The Afghan-born Khalilzad, speaking for the first time since his resignation was announced on Oct 18, also expressed reservations about the decision by the Biden administration to lift conditions on the withdrawal deal he had negotiated with the Islamist insurgents during the administration of President Donald Trump.

The agreement signed on Feb 29, 2020 between Washington and the Taliban — which excluded Ghani’s government in Kabul — paved the way for the US to end its longest war.

But it was “a conditions-based package” that included negotiations between the insurgents and Kabul, as well as a permanent, comprehensive ceasefire, Khalilzad said.

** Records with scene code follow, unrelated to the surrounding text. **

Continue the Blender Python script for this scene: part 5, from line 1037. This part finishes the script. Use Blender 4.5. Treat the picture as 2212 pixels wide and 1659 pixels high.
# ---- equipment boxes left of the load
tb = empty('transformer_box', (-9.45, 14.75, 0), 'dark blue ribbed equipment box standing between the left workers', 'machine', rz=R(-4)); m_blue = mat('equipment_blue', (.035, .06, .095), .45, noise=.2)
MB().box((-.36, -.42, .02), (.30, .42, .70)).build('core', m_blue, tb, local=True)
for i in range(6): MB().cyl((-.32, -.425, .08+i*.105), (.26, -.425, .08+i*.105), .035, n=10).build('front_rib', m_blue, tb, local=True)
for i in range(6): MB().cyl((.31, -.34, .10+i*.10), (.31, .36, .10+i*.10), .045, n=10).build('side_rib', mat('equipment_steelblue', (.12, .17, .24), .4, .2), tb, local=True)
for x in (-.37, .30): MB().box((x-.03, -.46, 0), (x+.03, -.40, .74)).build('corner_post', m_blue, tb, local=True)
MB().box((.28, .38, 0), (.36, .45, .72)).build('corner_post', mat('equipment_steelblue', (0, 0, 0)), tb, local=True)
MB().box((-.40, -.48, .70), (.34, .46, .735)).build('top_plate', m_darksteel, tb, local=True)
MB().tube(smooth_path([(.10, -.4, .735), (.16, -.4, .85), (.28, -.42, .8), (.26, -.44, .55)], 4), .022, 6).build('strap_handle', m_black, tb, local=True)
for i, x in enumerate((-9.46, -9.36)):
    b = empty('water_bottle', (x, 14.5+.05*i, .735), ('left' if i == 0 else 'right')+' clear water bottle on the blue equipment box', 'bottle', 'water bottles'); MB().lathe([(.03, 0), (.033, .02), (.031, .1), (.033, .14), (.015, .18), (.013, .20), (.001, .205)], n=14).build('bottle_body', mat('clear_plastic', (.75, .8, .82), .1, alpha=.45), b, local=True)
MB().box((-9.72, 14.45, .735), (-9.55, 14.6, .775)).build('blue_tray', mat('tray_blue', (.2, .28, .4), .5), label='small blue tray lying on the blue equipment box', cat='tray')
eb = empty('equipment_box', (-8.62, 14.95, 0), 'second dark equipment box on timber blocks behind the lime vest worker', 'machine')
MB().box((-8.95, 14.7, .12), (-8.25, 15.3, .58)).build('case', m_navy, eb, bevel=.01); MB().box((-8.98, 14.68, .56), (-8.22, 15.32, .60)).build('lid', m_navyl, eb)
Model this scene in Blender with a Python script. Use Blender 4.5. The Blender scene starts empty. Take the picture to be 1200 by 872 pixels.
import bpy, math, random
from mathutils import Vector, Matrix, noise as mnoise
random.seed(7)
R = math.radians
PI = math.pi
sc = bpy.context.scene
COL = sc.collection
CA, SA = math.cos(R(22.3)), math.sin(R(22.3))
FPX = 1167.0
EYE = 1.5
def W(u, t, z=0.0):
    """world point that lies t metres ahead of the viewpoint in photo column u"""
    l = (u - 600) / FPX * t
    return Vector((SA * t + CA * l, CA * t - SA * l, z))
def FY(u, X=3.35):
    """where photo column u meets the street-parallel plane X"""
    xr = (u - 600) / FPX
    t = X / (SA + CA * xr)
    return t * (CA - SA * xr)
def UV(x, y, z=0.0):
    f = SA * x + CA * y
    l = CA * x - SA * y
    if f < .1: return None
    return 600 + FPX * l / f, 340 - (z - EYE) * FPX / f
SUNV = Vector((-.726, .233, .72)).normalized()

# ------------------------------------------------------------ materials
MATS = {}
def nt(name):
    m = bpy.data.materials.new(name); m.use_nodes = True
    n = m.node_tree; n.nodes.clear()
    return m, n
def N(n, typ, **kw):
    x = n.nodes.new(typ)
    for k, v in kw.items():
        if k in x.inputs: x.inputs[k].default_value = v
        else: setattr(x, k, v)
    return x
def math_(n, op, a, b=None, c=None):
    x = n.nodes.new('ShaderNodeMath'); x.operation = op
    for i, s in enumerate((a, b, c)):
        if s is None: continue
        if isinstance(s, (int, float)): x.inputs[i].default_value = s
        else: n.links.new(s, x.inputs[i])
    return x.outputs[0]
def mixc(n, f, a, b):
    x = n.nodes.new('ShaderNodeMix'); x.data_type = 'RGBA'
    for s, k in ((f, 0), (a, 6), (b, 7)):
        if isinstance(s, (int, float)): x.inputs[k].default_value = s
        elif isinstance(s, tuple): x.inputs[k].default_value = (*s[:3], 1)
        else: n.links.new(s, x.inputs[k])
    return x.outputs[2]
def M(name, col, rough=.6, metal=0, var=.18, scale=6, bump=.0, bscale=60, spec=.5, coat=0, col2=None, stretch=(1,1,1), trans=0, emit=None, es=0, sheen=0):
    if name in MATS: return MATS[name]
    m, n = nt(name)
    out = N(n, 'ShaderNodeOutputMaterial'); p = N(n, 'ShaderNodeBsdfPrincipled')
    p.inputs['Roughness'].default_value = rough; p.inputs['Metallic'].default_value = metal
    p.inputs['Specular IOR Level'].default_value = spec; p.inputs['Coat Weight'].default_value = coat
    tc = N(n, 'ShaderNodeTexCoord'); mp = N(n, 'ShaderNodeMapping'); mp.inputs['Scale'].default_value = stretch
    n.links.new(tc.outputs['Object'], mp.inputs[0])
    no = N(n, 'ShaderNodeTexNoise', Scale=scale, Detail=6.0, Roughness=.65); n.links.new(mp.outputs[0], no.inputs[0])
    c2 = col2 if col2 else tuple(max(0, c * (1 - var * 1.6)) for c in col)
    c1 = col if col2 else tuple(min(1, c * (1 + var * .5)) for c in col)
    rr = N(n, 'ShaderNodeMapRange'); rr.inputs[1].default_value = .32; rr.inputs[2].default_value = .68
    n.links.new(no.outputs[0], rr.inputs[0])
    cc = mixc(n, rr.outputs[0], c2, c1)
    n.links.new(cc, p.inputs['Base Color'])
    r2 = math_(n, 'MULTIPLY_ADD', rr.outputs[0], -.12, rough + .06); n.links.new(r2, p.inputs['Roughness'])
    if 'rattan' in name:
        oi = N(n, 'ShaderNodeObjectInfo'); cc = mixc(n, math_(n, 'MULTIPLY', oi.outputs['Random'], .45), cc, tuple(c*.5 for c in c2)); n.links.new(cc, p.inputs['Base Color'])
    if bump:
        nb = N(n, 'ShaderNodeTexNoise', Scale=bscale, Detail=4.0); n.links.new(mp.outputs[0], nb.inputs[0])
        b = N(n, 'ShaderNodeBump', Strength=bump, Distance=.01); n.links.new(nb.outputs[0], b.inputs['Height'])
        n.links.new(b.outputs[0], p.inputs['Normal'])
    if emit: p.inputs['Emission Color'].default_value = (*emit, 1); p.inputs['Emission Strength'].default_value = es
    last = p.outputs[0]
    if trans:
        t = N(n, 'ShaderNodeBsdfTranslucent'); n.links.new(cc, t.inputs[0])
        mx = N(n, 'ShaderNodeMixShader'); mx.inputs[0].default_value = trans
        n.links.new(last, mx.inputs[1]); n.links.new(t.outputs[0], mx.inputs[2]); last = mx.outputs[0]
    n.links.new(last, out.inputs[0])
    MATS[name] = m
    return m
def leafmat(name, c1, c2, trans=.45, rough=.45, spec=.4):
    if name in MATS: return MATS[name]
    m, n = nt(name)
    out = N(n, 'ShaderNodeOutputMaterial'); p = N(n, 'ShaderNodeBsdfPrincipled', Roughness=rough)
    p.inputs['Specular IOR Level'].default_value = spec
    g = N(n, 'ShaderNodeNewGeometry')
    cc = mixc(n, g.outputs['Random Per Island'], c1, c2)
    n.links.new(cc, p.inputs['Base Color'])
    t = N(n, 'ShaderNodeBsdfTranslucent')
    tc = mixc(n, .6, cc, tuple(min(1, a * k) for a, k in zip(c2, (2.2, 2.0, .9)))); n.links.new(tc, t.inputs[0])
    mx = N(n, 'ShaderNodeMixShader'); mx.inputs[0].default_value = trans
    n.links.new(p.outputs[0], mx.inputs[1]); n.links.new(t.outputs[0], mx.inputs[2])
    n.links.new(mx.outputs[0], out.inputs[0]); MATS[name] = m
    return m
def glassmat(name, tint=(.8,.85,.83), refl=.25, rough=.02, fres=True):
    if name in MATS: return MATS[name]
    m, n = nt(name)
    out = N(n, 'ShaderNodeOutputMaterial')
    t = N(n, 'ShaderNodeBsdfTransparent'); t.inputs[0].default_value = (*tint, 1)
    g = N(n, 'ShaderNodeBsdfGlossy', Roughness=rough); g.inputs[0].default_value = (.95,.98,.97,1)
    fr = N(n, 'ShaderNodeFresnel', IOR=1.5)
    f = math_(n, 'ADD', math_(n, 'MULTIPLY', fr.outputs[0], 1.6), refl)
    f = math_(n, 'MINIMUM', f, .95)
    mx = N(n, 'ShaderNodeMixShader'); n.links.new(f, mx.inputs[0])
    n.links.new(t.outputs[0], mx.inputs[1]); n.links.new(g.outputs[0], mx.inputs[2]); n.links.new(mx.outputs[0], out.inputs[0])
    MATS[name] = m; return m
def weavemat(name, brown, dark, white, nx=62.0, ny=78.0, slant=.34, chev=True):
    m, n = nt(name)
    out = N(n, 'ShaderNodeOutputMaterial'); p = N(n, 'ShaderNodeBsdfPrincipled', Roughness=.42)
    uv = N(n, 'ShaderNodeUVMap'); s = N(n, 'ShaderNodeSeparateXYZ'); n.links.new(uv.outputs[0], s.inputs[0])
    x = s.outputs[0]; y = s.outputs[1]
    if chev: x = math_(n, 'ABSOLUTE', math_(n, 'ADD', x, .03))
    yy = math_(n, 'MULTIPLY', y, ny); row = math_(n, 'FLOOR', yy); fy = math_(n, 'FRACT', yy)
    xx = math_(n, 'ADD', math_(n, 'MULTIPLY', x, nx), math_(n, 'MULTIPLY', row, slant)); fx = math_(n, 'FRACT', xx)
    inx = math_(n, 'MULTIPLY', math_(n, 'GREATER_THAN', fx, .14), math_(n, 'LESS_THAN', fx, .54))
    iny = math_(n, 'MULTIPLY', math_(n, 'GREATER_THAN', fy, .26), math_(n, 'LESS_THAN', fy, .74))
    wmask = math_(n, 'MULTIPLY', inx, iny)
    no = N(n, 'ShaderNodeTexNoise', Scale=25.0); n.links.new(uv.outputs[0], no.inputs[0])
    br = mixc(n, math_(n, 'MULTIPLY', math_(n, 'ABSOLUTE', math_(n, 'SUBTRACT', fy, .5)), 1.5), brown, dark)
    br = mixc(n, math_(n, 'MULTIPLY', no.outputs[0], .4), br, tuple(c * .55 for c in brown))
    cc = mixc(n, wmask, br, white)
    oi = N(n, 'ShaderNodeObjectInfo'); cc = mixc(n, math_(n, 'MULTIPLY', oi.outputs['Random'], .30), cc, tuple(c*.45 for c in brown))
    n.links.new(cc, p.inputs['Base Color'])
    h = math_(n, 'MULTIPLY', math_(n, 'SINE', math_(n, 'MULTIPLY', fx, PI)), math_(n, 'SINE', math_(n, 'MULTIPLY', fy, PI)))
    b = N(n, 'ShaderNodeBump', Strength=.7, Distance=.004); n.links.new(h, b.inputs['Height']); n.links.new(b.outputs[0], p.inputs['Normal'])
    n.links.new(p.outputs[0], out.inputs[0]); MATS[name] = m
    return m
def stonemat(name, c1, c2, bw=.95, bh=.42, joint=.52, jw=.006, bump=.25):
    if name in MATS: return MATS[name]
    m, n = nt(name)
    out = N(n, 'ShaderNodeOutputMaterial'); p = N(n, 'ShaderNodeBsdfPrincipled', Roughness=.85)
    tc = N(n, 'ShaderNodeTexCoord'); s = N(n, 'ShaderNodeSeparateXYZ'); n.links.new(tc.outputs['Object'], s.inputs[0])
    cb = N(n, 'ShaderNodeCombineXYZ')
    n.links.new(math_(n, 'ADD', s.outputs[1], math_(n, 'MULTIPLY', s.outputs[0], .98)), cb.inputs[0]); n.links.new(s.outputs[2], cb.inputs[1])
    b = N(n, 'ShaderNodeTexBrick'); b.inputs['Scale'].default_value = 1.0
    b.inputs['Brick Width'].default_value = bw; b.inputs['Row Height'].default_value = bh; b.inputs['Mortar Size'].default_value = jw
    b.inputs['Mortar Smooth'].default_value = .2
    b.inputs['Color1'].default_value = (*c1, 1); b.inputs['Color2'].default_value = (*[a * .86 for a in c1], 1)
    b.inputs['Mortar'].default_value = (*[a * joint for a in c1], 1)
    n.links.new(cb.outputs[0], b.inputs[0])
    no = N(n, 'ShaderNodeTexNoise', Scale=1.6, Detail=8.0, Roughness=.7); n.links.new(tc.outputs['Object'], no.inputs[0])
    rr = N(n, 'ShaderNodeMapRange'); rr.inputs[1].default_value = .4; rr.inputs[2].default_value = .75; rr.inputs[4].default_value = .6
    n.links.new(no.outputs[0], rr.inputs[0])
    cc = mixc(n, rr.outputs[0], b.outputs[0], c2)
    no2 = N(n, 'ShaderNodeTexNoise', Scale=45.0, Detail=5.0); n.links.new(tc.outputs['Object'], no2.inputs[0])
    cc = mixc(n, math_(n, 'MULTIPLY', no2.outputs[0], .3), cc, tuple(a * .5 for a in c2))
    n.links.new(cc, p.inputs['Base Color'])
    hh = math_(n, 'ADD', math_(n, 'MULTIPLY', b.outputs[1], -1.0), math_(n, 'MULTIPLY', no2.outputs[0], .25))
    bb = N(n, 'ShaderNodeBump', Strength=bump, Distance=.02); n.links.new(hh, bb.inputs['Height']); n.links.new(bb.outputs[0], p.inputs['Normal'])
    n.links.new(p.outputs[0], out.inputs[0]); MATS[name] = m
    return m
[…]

Once in the White House, however, President Joe Biden decided “to do a calendar-based withdrawal,” without regard to those conditions, he said. “That was a decision made way above my pay grade,” he added.

Talks between the insurgents and Kabul had begun but were dragging, and Washington feared the Taliban would resume attacks on US forces if they stayed in the country much longer — a situation Khalilzad acknowledged as he admitted things did not work out the way he had wanted.

He placed most of the blame on Ghani, who Khalilzad said never agreed to share power with the Taliban.

“They preferred the status quo to a political settlement,” he said of the Kabul government.

“And then when it became clear that the US was leaving, then they — they miscalculated the effects of the continuing war. They were not serious about the political settlement.

“It’s my judgment that we didn’t press him hard enough. We were gentle with President Ghani. We used diplomacy. We encouraged him.”

He said that under the original conditional withdrawal agreement, the Taliban would have eventually agreed to power-sharing, though his evidence for that was unclear.

Biden had set a departure date of August 31 for the final withdrawal.